Candice Breitz - Love Story
Feb 3 - Mar 10 2018
163 Jan Smuts Ave, Parkwood
Spoken in first person, the installation starts with Alec Baldwin sharing the details of his journey to Italy on a desperately overcrowded fishing boat. Julianne Moore then relates the brutal attack she and her children suffered in the Democratic Republic of the Congo that prompted her to smuggle herself and her children out of the country in the back of a windowless truck. Alternately disconcerting and deeply personal, Love Story’s Golden Globe award-winning narrators create a sense of suspended reality. With only a green-screen background, no props and in their own clothes, they attempt to earnestly narrate the often untold harrowing stories delegated to society’s subconscious that are so vastly different to the realities of their charmed A-List lives.
In a second space (that is accessible only via the first), the original interviews are projected in their full duration and complexity.

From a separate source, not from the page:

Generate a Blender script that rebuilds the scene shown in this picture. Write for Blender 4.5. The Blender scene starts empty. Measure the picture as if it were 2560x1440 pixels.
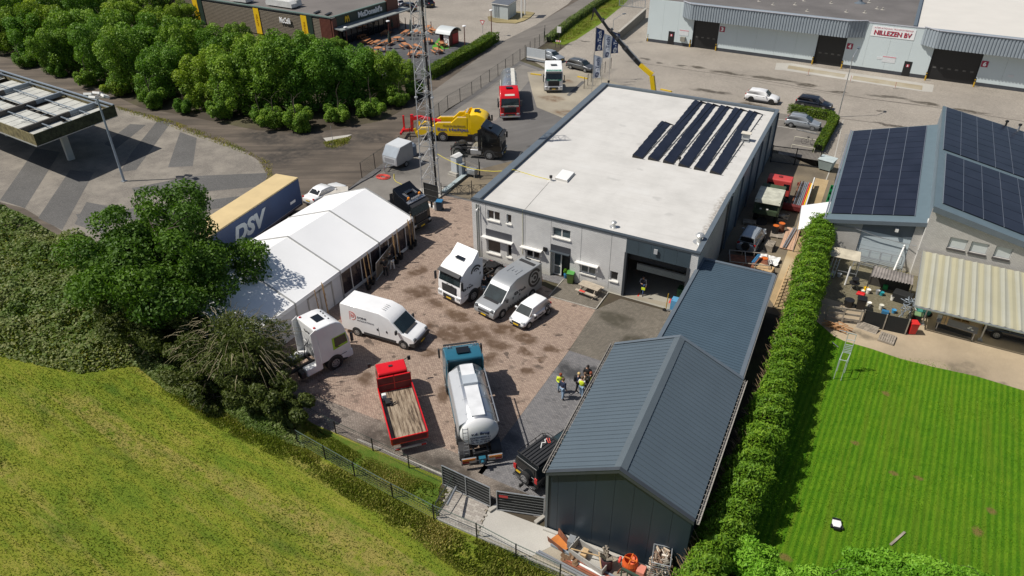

The result is an installation that invites both empathy and incredulity, representing a subtle critique on the global media’s silence over the refugee crisis and the public's obsession with celebrity and indifference to the plight of refugees.
As Mamy Maloba Langa (one of the refugees interviewed for Love Story) explains it; “People don’t even care about us, you know, they would never put us on a movie screen and talk about us. The media is only interested in famous people; I don’t think all those nice people would come just to listen to my story, I don’t think so…”.
Showing concurrently with Love Story, Breitz also presents a tongue-in-cheek self-portrait titled Profile. Commissioned for the Venice Biennale, the single-channel video installation meshes the worlds of brand promotion and self-portraiture with Breitz channelling both an artist statement and political campaign.